Defining models of glacial isostatic adjustments in West Antarctica and the Antarctic (UKANET): better constraints on Earth structure and uplift

We aim to decrease the uncertainty associated with the measurement of ice mass change in West Antarctica by addressing our lack of knowledge of Earth structure and accuracy of present-day uplift rates. Ice loss from the West Antarctic Ice Sheet (WAIS) currently accounts for around 10% of present-day global sea-level rise. Moreover, this region is undergoing accelerated ice loss. Accurate projections for the evolution of WAIS are currently hindered by uncertainties in measurements of present-day ice mass change.

Two key methods for deriving this change are satellite gravimetry, which determines changes in Earth's gravity field due to surface mass redistribution, and altimetry, which measures modifications to the height of the ice surface. Crucially, both of these techniques are susceptible to errors introduced by correcting for the uplift response of the solid Earth to past ice mass loss, a process known as Glacial Isostatic Adjustment (GIA).

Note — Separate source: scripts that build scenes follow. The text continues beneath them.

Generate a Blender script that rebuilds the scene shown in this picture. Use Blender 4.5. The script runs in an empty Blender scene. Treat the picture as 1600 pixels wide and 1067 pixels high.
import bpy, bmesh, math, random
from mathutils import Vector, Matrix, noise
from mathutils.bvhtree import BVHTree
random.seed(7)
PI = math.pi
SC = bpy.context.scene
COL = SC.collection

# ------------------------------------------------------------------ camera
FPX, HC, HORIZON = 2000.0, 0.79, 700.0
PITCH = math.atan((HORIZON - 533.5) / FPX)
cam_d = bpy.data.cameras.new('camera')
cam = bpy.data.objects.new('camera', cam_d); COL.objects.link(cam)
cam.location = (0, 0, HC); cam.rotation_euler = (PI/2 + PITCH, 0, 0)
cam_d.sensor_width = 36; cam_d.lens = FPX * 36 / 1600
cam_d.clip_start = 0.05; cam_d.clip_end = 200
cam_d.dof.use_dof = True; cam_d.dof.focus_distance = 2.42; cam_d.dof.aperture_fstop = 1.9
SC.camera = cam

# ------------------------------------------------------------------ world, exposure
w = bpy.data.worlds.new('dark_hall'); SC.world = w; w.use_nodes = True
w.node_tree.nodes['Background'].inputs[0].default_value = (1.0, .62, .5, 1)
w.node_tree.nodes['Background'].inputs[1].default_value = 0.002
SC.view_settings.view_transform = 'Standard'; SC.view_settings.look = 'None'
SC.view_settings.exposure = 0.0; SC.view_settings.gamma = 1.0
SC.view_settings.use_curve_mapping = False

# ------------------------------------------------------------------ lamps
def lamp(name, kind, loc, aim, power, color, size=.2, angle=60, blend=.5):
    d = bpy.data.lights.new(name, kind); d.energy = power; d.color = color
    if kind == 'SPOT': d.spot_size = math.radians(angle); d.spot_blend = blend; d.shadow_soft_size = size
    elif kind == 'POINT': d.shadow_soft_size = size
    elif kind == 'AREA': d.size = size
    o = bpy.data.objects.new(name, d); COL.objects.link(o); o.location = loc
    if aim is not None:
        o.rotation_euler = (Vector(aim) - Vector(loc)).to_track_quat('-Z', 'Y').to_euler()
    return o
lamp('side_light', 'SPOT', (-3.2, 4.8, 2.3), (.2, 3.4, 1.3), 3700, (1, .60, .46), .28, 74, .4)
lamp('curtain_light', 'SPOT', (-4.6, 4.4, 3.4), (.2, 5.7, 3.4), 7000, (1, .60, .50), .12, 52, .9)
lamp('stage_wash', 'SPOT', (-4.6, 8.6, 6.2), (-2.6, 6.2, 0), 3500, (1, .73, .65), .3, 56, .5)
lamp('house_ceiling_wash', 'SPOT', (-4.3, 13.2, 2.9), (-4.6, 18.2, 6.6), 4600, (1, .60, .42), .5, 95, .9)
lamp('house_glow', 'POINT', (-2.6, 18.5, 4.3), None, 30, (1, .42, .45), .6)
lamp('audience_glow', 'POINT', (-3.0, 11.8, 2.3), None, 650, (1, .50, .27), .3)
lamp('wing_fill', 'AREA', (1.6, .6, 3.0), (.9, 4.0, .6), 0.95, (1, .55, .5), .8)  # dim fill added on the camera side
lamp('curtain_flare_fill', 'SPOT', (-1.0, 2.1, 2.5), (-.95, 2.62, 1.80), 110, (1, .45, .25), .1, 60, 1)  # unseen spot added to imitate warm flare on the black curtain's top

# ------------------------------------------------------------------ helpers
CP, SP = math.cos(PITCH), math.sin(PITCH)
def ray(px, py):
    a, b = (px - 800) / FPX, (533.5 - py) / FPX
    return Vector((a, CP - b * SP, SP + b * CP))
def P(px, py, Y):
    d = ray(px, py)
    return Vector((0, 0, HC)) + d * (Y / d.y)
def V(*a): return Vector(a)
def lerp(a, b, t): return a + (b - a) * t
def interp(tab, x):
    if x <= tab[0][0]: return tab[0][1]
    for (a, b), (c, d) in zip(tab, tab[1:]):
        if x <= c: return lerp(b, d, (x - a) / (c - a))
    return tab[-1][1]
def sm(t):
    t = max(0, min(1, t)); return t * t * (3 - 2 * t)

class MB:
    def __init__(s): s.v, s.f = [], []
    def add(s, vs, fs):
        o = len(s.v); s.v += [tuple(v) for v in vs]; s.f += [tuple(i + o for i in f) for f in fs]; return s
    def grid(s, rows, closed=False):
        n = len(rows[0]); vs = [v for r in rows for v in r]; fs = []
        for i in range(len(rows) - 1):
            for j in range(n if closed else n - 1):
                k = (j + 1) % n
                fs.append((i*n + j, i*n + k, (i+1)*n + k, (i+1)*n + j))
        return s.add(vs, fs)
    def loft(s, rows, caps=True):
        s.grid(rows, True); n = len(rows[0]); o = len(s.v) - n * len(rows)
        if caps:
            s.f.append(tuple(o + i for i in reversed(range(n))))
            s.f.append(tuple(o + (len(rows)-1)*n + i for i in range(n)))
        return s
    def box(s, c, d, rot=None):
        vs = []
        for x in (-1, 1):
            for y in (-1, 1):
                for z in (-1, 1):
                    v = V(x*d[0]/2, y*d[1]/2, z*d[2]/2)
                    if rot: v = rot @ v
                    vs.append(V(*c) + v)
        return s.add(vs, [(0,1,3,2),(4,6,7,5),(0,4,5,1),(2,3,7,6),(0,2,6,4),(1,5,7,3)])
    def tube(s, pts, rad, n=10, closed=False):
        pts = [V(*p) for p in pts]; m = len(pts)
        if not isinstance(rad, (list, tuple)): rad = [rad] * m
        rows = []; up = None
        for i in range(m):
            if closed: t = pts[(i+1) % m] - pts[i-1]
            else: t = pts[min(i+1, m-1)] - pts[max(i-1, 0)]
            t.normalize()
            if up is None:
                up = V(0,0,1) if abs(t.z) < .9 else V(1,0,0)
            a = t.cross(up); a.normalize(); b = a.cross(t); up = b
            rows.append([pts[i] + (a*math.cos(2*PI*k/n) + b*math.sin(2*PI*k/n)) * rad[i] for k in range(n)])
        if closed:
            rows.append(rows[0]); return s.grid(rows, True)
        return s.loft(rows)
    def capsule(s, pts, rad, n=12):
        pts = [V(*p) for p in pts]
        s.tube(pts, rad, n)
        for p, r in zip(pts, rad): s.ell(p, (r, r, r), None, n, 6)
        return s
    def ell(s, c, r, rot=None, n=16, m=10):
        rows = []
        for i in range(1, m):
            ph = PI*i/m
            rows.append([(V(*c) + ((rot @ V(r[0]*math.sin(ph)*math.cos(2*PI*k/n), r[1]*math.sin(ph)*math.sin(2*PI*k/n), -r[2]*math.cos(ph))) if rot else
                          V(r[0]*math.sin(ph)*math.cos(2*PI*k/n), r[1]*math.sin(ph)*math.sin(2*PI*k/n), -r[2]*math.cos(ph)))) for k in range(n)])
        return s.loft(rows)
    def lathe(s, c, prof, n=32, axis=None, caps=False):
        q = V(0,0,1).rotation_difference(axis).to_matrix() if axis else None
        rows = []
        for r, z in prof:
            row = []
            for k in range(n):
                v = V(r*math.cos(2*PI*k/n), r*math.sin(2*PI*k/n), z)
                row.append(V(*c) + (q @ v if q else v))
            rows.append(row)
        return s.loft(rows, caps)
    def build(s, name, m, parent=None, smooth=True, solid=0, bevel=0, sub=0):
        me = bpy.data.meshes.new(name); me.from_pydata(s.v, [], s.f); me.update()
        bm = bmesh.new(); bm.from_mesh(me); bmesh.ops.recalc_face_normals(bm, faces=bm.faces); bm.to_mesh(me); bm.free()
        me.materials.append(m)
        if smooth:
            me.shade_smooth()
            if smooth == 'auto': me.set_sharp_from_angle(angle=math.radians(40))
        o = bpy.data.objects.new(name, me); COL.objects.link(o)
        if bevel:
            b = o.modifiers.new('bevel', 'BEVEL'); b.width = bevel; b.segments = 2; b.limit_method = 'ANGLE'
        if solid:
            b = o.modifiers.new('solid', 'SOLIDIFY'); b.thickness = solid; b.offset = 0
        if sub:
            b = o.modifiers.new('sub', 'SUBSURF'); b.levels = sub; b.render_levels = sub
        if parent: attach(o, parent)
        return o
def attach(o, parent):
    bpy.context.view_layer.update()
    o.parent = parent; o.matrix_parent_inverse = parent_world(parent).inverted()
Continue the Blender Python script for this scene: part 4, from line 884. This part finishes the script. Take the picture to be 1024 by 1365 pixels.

GIA models require information relating to the regional deglaciation history and the rheological properties of the solid Earth. In most GIA models only 1D global averages of Earth structure are taken in to account; this is a gross oversimplification.

We propose to determine (i) 3D Earth structure in West Antarctica and Antarctic Peninsula through a new passive seismological experiment and (ii) present-day uplift rates through the extension of a NERC-funded GPS network in the Peninsula and new spatially extensive satellite radar interferometry data (InSAR). We will deploy 10 broadband seismometers for 2 years, adjacent to a contemporaneous 2 year POLENET deployment, to estimate 3D variations in Earth rheology by determining S-wave velocity-depth models down to depths of 400 km. Seismic data have never been collected in the southern Antarctic Peninsula region of West Antarctica, and hence very little is known about its Earth structure.

The determination of lithospheric structure will also improve our understanding of the tectonic evolution of the region. We propose a 3 year PDRA to carry out the fieldwork and seismological research. Long time series of surface deformation measurements are important to our understanding of uplift rates due to GIA. A network of 10 GPS sites has been deployed in the southern Antarctic Peninsula since 2009 under a now terminating NERC/AFI grant. At minor additional financial cost, but with significant scientific benefit, we propose to operate this network for a further 2 years.

Our Project Partner Matt King (University of Tasmania) will oversee the processing of these data. The seismic structure results will be incorporated into a 3D GIA model as an addition to CI Whitehouse's Fellowship work; a 1.5 year PDRA will combine the GIA and deformation results to more tightly constrain past and present ice mass change in the southern Antarctic Peninsula and West Antarctica.

While the sparse network of GPS will constrain the deformation pattern on a broad scale, we expect smaller wavelength variability in deformation due to present-day ice mass change. Therefore, we plan to apply satellite radar interferometry (InSAR) to the rock outcrops in West Antarctica to increase the spatial sampling of the deformation field by orders of magnitude. Because distances between rock outcrops can be large, the spatial variability of the tropospheric radar propagation delay during interferometric processing has to be estimated from weather models.

We propose to test these assumptions with a local field deployment of 6 GPS in the Antarctic Peninsula. The timing of this grant proposal is critical as 1) BAS logistics are already in place for the funded 2 year iStar programme in the south of the region; 2) US POLENET seismometers will temporarily be positioned to the south and significantly extend our station coverage; 3) the grant supporting the GPS network is ending.


The main beneficiaries of knowledge arising from this project are policy makers, such as the Intergovernmental Panel on Climate Change (IPCC) and the UK Environment Agency (EA), charged with policy and planning related to robust projections of future sea level rise. The Living With Environmental Change (LWEC) initiative, established by the UK government, could use the outputs from this research to improve the capacity of government, business and society to mitigate and adapt to environmental change.

We aim to benefit the general public by furthering their understanding of uncertainty in science using GIA models, ice mass balance and sea level rise as our proxies. We hope to extend this theme out to industry and policy makers in government. We will demonstrate how scientific research can be used to address and reduce uncertainty, but also explain why uncertainty is inherent in the science of sea level rise.

How will they benefit from the research?

This research will help to reduce the uncertainty associated with projections of future sea level rise and the subsequent risk associated with sea-defence planning and coastal adaptation.

Our results will evidence and support UK's own sea-level projections, which EA have been developing in conjunction with the Hadley Centre and British Antarctic Survey (BAS) as a response to limitations in the global projections of the IPCC. The IPCC AR5 is currently in draft, and will be published in 2013/14. It will include specific sea-level rise projections to 2100 that will be based almost exclusively on the evidence provided in the peer-reviewed literature. The papers coming out our project will hopefully influence subsequent IPCC drafts.